DeepavaliThe real estate industry may be showing signs of revival, but contrary to expectations, the festive season is not providing the much-needed boost, say real estate analysts. Buyer angst over escalating realty prices is threatening to create a lull in sales again, and with developers offering little or no discounts, the post-Diwali scenario is anything but certain.

While some developers are confident the market will stabilise, others feel a lot will depend on the infrastructural policies of the new state government. Said Pranay Vakil, chairman of Knight Frank global real estate consultants, “I don’t see prices coming down unless there are major policy changes, like the Forest Land Act, which will impact supply in a big way. I expect the market to stabilize post-Diwali for the simple reason that the government is planning a flurry of measures, like increasing the floor space index, to encourage affordable housing.”

The festive season, which starts with Navratri, is considered an auspicious time to purchase a house. This time, however, things are different. Baits like gold coins, holiday packages and waiver of stamp duty have disappeared from the developers’ radars. With home loans starting at 8%, developers are justifying their absence on grounds that the buyers are coming back as the market is picking up.

“Buyers were disinclined even when the prices had bottomed out. Apart from the fence-sitters who were waiting for prices to sink further, there was an added fear of job losses and the economic slowdown. That has now changed as the economy is doing well. It is human psychology that when prices start picking up, buyers come back into the market,” said Pravin Doshi, chairman of Acme Group and president of Maharashtra Chamber of Housing Industry. In the same breath however, Doshi voiced concern over the developers hiking prices too soon, too fast. “The high prices have made flats unaffordable. There should be a limit,” he said.

Brokers concur saying that sales have dropped in the past few weeks as resellers and developers have hiked rates by up to Rs2,000 per sq ft in the last few months.

For instance, Nahar Group at Chandivili, Powai, after selling about 600 flats for Rs5,250 per sq ft, has hiked the rate to Rs7,000-Rs 7,500. On Andheri-Kurla road, Raheja Constructions’s Silver Arch has hiked rates from Rs7,000 to Rs11,000 per sq ft.

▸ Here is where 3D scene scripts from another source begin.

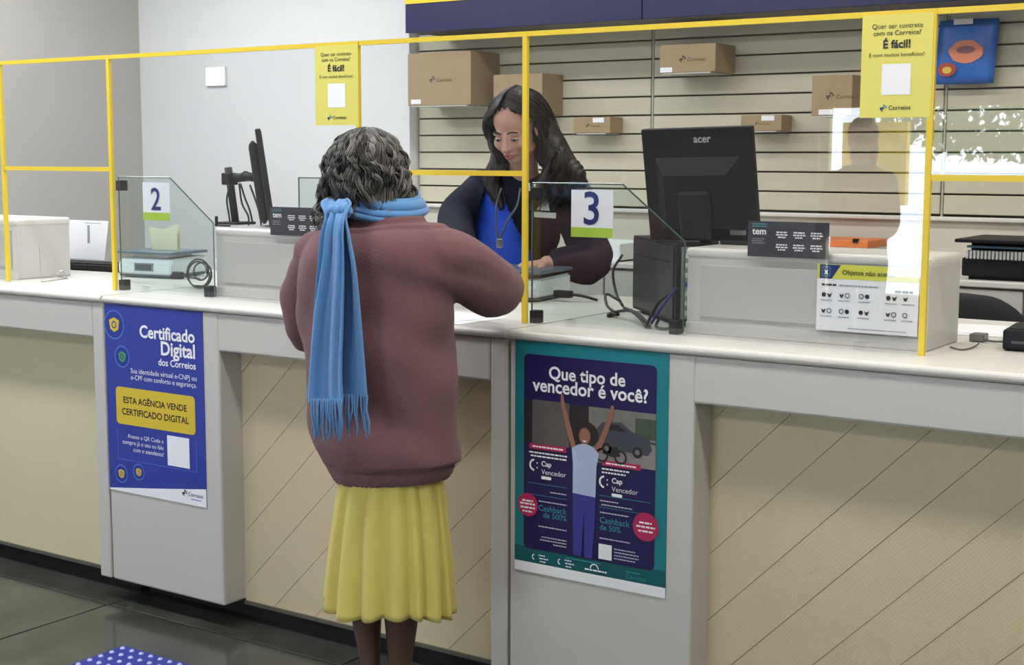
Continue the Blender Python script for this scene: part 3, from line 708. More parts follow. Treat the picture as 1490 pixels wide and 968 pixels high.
bm = bmesh.new(); cyl(bm, pb, pt, .013, n=12); fin('post', bm, M_blk2, tw, True)
bm = bmesh.new(); abox(bm, pb.x-.05, pb.x+.05, pb.y-.045, pb.y+.045, 1.2175, 1.226, .002, 1); fin('base_plate', bm, M_blk, tw)
pa = pb.lerp(pt, .80); bm = bmesh.new(); tube(bm, [pa, (pa+c2)/2+Vector((0, 0, .004)), c2-imr*.034], .015, 10); fin('arm', bm, M_blk2, tw, True)
box('arm_clamp', pa.x-.02, pa.x+.02, pa.y-.02, pa.y+.02, pa.z-.02, pa.z+.02, M_blk, tw, .004)
for P in ([(347, 262), (356, 250), (368, 256), (372, 262)], [(350, 268), (357, 290), (363, 305), (368, 326)], [(364, 270), (372, 292), (378, 312), (380, 327)], [(335, 268), (330, 290), (333, 312), (335, 326)], [(348, 268), (352, 296), (361, 314), (362, 327)]):
    bm = bmesh.new(); tube(bm, [at(a, b, .385) for a, b in P], .0032, 6); fin('cable', bm, M_cable, tw, True)
t = thing('small_bracket', 'small black L-shaped bracket standing on the corner of middle cabinet', 'bracket', at(316, 326, .26))
t.location.z = 1.218
box('upright', -.006, .0, -.004, .004, 0, .032, M_blk, t); box('foot', -.006, .055, -.006, .006, 0, .005, M_blk, t)

# ---------------------------------------------------------------- computer tower
a0 = Vector((-1.735, .31, 1.0)); a1 = Vector((-2.02, .585, 1.0)); dx = (a0-a1).normalized(); L_ = (a0-a1).length
t = thing('desktop_computer', 'black desktop computer behind the low glass pane with number 3', 'computer', a1, math.atan2(dx.y, dx.x))
box('case', 0, L_, 0, .10, .008, .219, M_blk, t, .004)
box('side_panel', .01, L_-.02, -.003, .001, .018, .210, mat('case_panel', (.016, .018, .022), .35), t, .001)
box('vent_strip', .02, L_-.05, -.0045, -.002, .165, .170, M_blk2, t)
for x in (.03, L_-.03): box('rubber_foot', x-.015, x+.015, .02, .08, 0, .009, M_blk2, t)
box('port_plate', L_, L_+.002, .012, .088, .02, .21, M_steel, t)
for k in range(7): box('port', L_+.0005, L_+.006, .02, .04, .03+k*.025, .042+k*.025, mat('port_blue', (.08, .08, .4), .4) if k == 3 else M_whitep, t)
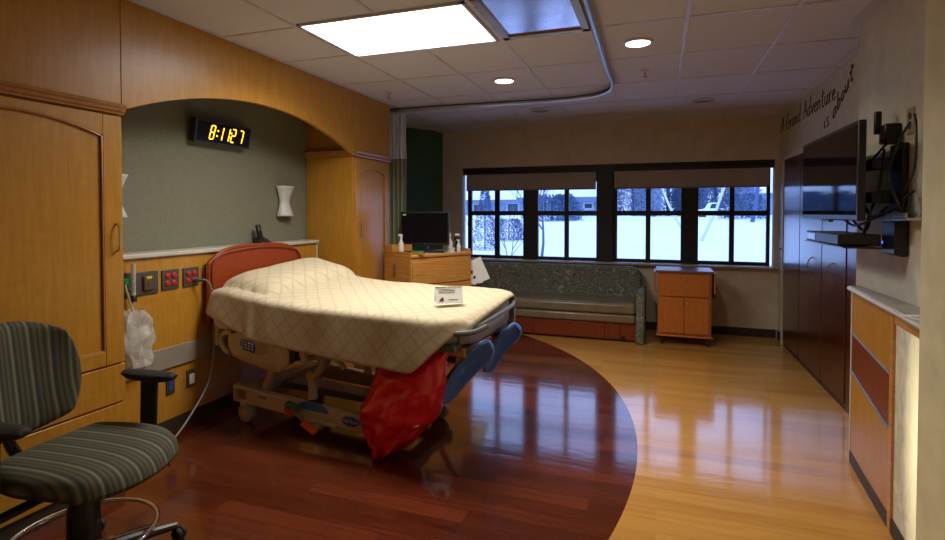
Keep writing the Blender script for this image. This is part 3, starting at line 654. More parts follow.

“Buyers simply cannot afford these prices. I have lost many clients as the developers are refusing to negotiate,” said Arya Villiams, a partner in Asian Estate, a broking firm. “The developers seem to have forgotten their lesson from the meltdown and are again adopting a take-it-or-leave-it attitude. There is a lot of demand, but because the prices have shot up, sales have dropped,” said Rakesh Kapoor, a Thane-based broker.

Niranjan Hiranandani, managing director of Hiranandani Constructions, however, justifies the hike. Keeping an optimistic view, he said, “If I have two or three flats left to sell, a hike of 5-10% is justified. That said, I expect the prices to remain stable post-Diwali. The volume will increase as the demand is huge.”